The Federal Housing Administration was created by the National Housing Act and approved on June 27, 1934. The FHA was established to encourage improvements in housing standards and conditions, and to provide an adequate home financing system by insuring mortgages. The FHA does not make loans or build homes, but operates insurance programs which provide protection against loss due to foreclosure on home mortgages made by private lending institutions.

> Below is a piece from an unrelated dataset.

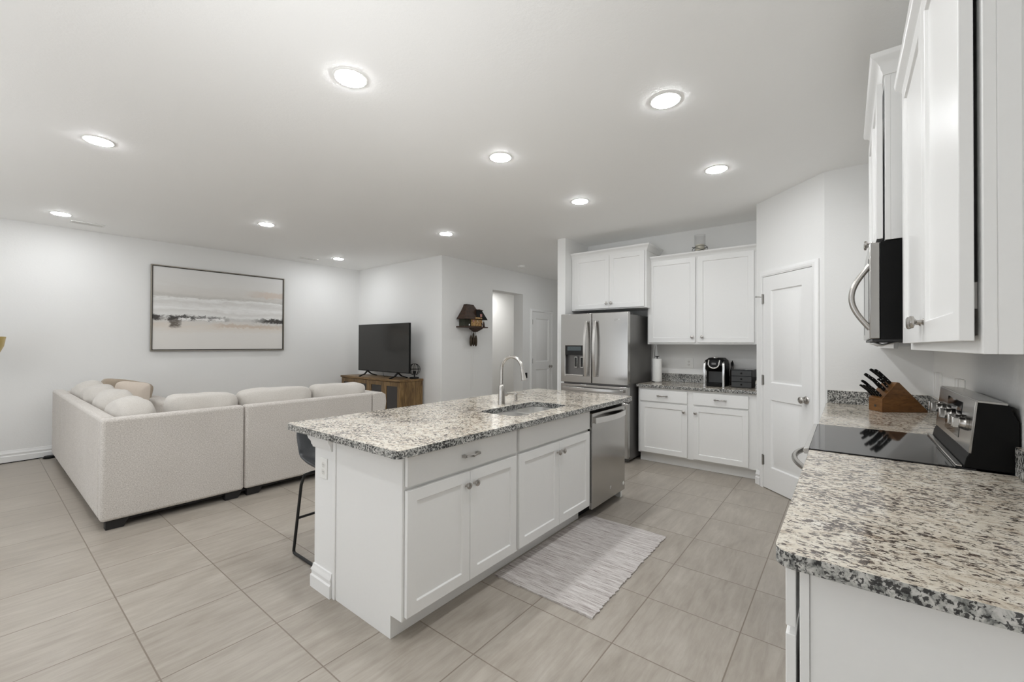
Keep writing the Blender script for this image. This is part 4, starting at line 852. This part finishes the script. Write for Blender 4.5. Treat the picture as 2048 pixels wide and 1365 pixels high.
# ------------------------------------------------------------------ television and stand
tv = thing('television', 'large flat black television standing on the wooden media console', 'television', (4.25, 6.12, .81))
MB().box(4.243, 4.275, 5.415, 6.845, .905, 1.713).obj('bezel', M['black'], tv, bevel=.003)
MB().box(4.2415, 4.2435, 5.422, 6.838, .918, 1.706).obj('screen', simple('tv_screen', (.022, .021, .019), .16, nstr=0), tv)
MB().box(4.275, 4.31, 5.75, 6.5, .95, 1.35).obj('rear_housing', M['black'], tv, bevel=.01)
for y in (5.72, 6.58):
    q = MB(); q.strip([(4.10, y - .0, .819), (4.20, y, .850), (4.255, y, .905)], (0, 1, 0), .034, .015); q.strip([(4.44, y, .819), (4.33, y, .850), (4.262, y, .905)], (0, 1, 0), .034, .015)
    q.strip([(4.10, y, .8155), (4.12, y + .0, .8155)], (0, 1, 0), .05, .008); q.obj('foot', M['black'], tv, bevel=.002)
tag(MB().tube([(4.32, 6.2, .97), (4.325, 6.22, .88), (4.33, 6.2, .818), (4.45, 6.25, .816)], .003, 8).obj('television_cable', M['black']), 'thin black cable hanging below the television', 'cable')
cs = thing('media_console', 'rustic brown wooden media console with four glass doors', 'media console', (4.32, 6.27, 0))
X0, X1, Y0, Y1 = 4.085, 4.53, 5.43, 7.13
MB().box(X0 - .012, X1 + .005, Y0 - .012, Y1 + .012, .778, .81).obj('top', M['woodh'], cs, bevel=.003)
MB().box(X0 + .006, X1, Y0, Y0 + .025, .03, .778).obj('side_panel', M['woodv'], cs, bevel=.002); MB().box(X0 + .006, X1, Y1 - .025, Y1, .03, .778).obj('side_panel', M['woodv'], cs, bevel=.002)
q = MB(); q.box(X1 - .012, X1, Y0 + .025, Y1 - .025, .03, .778); q.box(X0 + .03, X1 - .012, Y0 + .025, Y1 - .025, .03, .055); q.box(X0 + .03, X1 - .012, (Y0 + Y1) / 2 - .012, (Y0 + Y1) / 2 + .012, .055, .778); q.obj('carcass', M['woodv'], cs)
q = MB(); q.box(X0 + .04, X1 - .014, Y0 + .027, (Y0 + Y1) / 2 - .014, .43, .45); q.box(X0 + .04, X1 - .014, (Y0 + Y1) / 2 + .014, Y1 - .027, .43, .45); q.obj('shelf', M['woodh'], cs)
dwid = (Y1 - Y0 - .012) / 4
for k in range(4):
    a = Y0 + .006 + k * dwid; q = MB(frame((X0, 0, 0), (0, 1, 0), (1, 0, 0)))
    q.plate([(a + .002, .045), (a + dwid - .002, .045), (a + dwid - .002, .772), (a + .002, .772)], [[(a + .07, .115), (a + dwid - .07, .115), (a + dwid - .07, .705), (a + .07, .705)]], -.0, .022); d = q.obj('door', M['woodv'], cs, bevel=.002)
    MB().box(X0 + .008, X0 + .013, a + .066, a + dwid - .066, .111, .709).obj('glass_pane', M['smoke'], d)
for x in (X0 + .03, X1 - .06):
    for y in (Y0 + .02, Y1 - .06): MB().box(x, x + .04, y, y + .04, 0, .03).obj('leg', M['woodv'], cs)
gl = thing('globe_lamp', 'small black wire globe lamp on the right end of the media console', 'lamp', (4.425, 5.51, .81))
gx, gy, gz = 4.425, 5.51, .952
MB().box(gx - .055, gx + .055, gy - .045, gy + .055, .8103, .838).obj('base', M['iron'], gl, bevel=.003)
MB().lathe([(.010, 0), (.010, .045), (.020, .05), (.024, .06), (.026, .095), (.020, .10), (.001, .10)], (gx, gy, .838), (0, 0, 1), 20).obj('socket', M['iron'], gl)
for k in range(4):
    a = pi * k / 4; q = MB(); q.tube([(gx + .092 * cos(t) * cos(a), gy + .092 * cos(t) * sin(a), gz + .092 * sin(t) + .012) for t in [2 * pi * i / 32 for i in range(32)]], .0038, 8, True); q.obj('wire_ring', M['iron'], gl)
q = MB(); q.tube([(gx + .093 * cos(2 * pi * i / 32), gy + .093 * sin(2 * pi * i / 32), gz + .016) for i in range(32)], .0042, 8, True); q.obj('wire_ring', M['iron'], gl)
# ------------------------------------------------------------------ cuckoo clock on the hall wall
ck = thing('cuckoo_clock', 'dark wooden chalet cuckoo clock on the hallway wall', 'clock', (5.15, 5.03, 1.66))
def rct(x0, x1, y0, y1, z): return [(x0, y0, z), (x1, y0, z), (x1, y1, z), (x0, y1, z)]
rf = MB(); n_ = 12; rg = []
for k in range(n_):
    t = k / (n_ - 1); e = t ** 1.2; zz = 2.045 - .255 * t
    rg.append(rct(5.060 - .175 * e, 5.225 + .235 * e, 4.955 - .115 * e, 5.028, zz)); 
    if k < n_ - 1: rg.append(rct(5.060 - .175 * e - .003, 5.225 + .235 * e + .003, 4.955 - .115 * e - .003, 5.028, zz - .014))
rf.rings(rg); rfo = rf.obj('roof', M['darkwood'], ck)
MB().prism([(5.19, 4.836, 1.797), (5.45, 4.836, 1.792), (5.405, 4.838, 1.84), (5.352, 4.842, 1.90), (5.315, 4.848, 1.945), (5.245, 4.850, 1.955), (5.225, 4.842, 1.88)], (0, .10, 0)).obj('gable_shade', M['shadeblack'], ck)  # solid dark block in place of the shaded hollow under the gable
MB().prism([(5.235, 4.830, 1.962), (5.325, 4.830, 1.952), (5.325, 4.830, 1.940), (5.235, 4.830, 1.950)], (0, .10, 0)).obj('gable_board', M['darkwood'], ck)
MB().box(5.262, 5.302, 4.828, 4.842, 1.835, 1.885).obj('cuckoo_door', M['pink'], ck, bevel=.002)
MB().box(4.955, 5.36, 4.90, 5.028, 1.675, 1.795).obj('house_body', M['green'], ck, bevel=.002)
MB().box(5.10, 5.345, 4.865, 4.90, 1.675, 1.80).obj('carved_front', M['gold'], ck, bevel=.004)
MB().box(5.16, 5.30, 4.825, 4.866, 1.798, 1.825).obj('balcony', M['gold'], ck, bevel=.004)
dl_ = MB().lathe([(.046, 0), (.046, .008), (.036, .010), (.034, .006), (.001, .006)], (5.225, 4.866, 1.755), (0, -1, 0), 28).obj('dial', M['gold'], ck)
q = MB(); q.box(5.223, 5.227, 4.857, 4.859, 1.755, 1.785); q.prism([(5.225, 4.858, 1.753), (5.245, 4.858, 1.742), (5.246, 4.858, 1.745), (5.226, 4.858, 1.757)], (0, .002, 0)); q.obj('hands', M['white'], dl_)
for x, z, s, mt in ((5.13, 1.70, .018, 'gold'), (5.17, 1.695, .016, 'gold'), (5.205, 1.70, .014, 'gold'), (5.25, 1.698, .016, 'gold'), (5.29, 1.70, .018, 'gold'), (5.32, 1.715, .016, 'darkwood'), (5.12, 1.765, .014, 'pink'), (5.02, 1.695, .010, 'white'), (5.325, 1.75, .012, 'gold')):
    MB().lathe([(.001, -s * 1.5), (s * .8, -s), (s, 0), (s * .7, s), (s * .5, s * 1.3), (.001, s * 1.8)], (x, 4.855, z), (0, 0, 1), 12).obj('carved_figure', M[mt], ck)
MB().box(4.885, 5.455, 4.83, 5.028, 1.652, 1.672).obj('base_board', M['darkwood'], ck, bevel=.003)
q = MB(); rg = []
for k in range(8):
    t = k / 7; rg.append(rct(5.135 + .10 * t ** 1.4, 5.36 - .115 * t ** 1.4, 4.845 + .06 * t, 4.99 - .03 * t, 1.652 - .075 * t + (.006 if k % 2 else 0)))
q.rings(rg); q.obj('carved_leaves', M['darkwood'], ck)
MB().lathe([(.012, 0), (.022, .012), (.016, .03), (.019, .034), (.012, .055), (.014, .06), (.007, .085), (.001, .105)], (5.40, 4.88, 1.672), (0, 0, 1), 12).obj('carved_tree', M['darkwood'], ck)
for i, x in enumerate((5.165, 5.225, 5.285)):
    zc = (1.34, 1.345, 1.34)[i]; ht = (.19, .225, .19)[i]
    MB().lathe([(.001, 0), (.012, .004), (.021, .03), (.024, .08), (.022, .13), (.015, ht - .02), (.006, ht - .004), (.003, ht + .01)], (x, 4.955, zc), (0, 0, 1), 16).obj('pine_cone_weight', M['cone'], ck)
    MB().tube([(x, 4.955, zc + ht), (x + (5.225 - x) * .5, 4.955, 1.652)], .0022, 6).obj('chain', M['iron'], ck)
for x, z in ((5.205, .60), (5.265, .66)): MB().tube([(x, 4.985, 1.652), (x, 4.99, 1.1), (x, 4.995, z)], .0022, 6).obj('chain', M['cream'], ck)
# ------------------------------------------------------------------ left edge: lamp and cord
lp = thing('floor_lamp', 'floor lamp with a gold bowl shade cut by the left edge of the photo', 'lamp', (.02, 7.15, 0))
MB().lathe([(.145, 0), (.15, .01), (.145, .022), (.03, .03), (.012, .04), (.001, .04)], (.02, 7.10, 0), (0, 0, 1), 36).obj('base', M['iron'], lp)
MB().lathe([(.010, 0), (.010, 1.20), (.02, 1.215)], (.02, 7.10, .03), (0, 0, 1), 14).obj('pole', M['iron'], lp)
MB().lathe([(.001, 0), (.12, 0), (.145, .02), (.172, .09), (.186, .19), (.182, .19), (.168, .09), (.14, .025), (.001, .01)], (.02, 7.10, 1.247), (0, 0, 1), 40, cap=False).obj('lamp_shade', M['brass'], lp)
q = MB(); q.tube([(-.1, 7.36, .006), (.12, 7.42, .006), (.2, 7.48, .006), (.36, 7.485, .006), (.50, 7.495, .008), (.70, 7.475, .006), (1.0, 7.40, .006)], .005, 8); cdn = q.obj('power_cord', M['black'])
pw = MB().lathe([(.055, 0), (.058, .012), (.045, .026), (.001, .028)], (.56, 7.455, .0), (0, 0, 1), 24).obj('foot_switch', M['black'], cdn)
tag(cdn, 'black power cord with an oval foot switch lying along the left baseboard', 'cord')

The most common type of FHA financing is the fixed-rate mortgage which is insured under Section 203B. Both fixed-rate and adjustable-rate programs are available. The maximum term of any FHA mortgage is 30 years and the maximum mortgage amount for single family homes in Honolulu County is $228,543. The maximum FHA mortgage amounts for the other Hawaii counties are Maui at $204,250, and Hawaii and Kauai at $187,300. Financing is also available for attached town homes, FHA approved condominiums, and duplexes. Check with your Realtor® or lender for loan limits. Down-payment requirements vary depending on the loan amount and are approximately 4-6 percent of the sales price or appraised value, whichever is lower. For specific details, it will be necessary to know who is paying what closing costs, and you will need to consult your Realtor® or mortgage broker. The amount of mortgage insurance premium depends on a number of different factors. Check with your Realtor® or mortgage lender for details.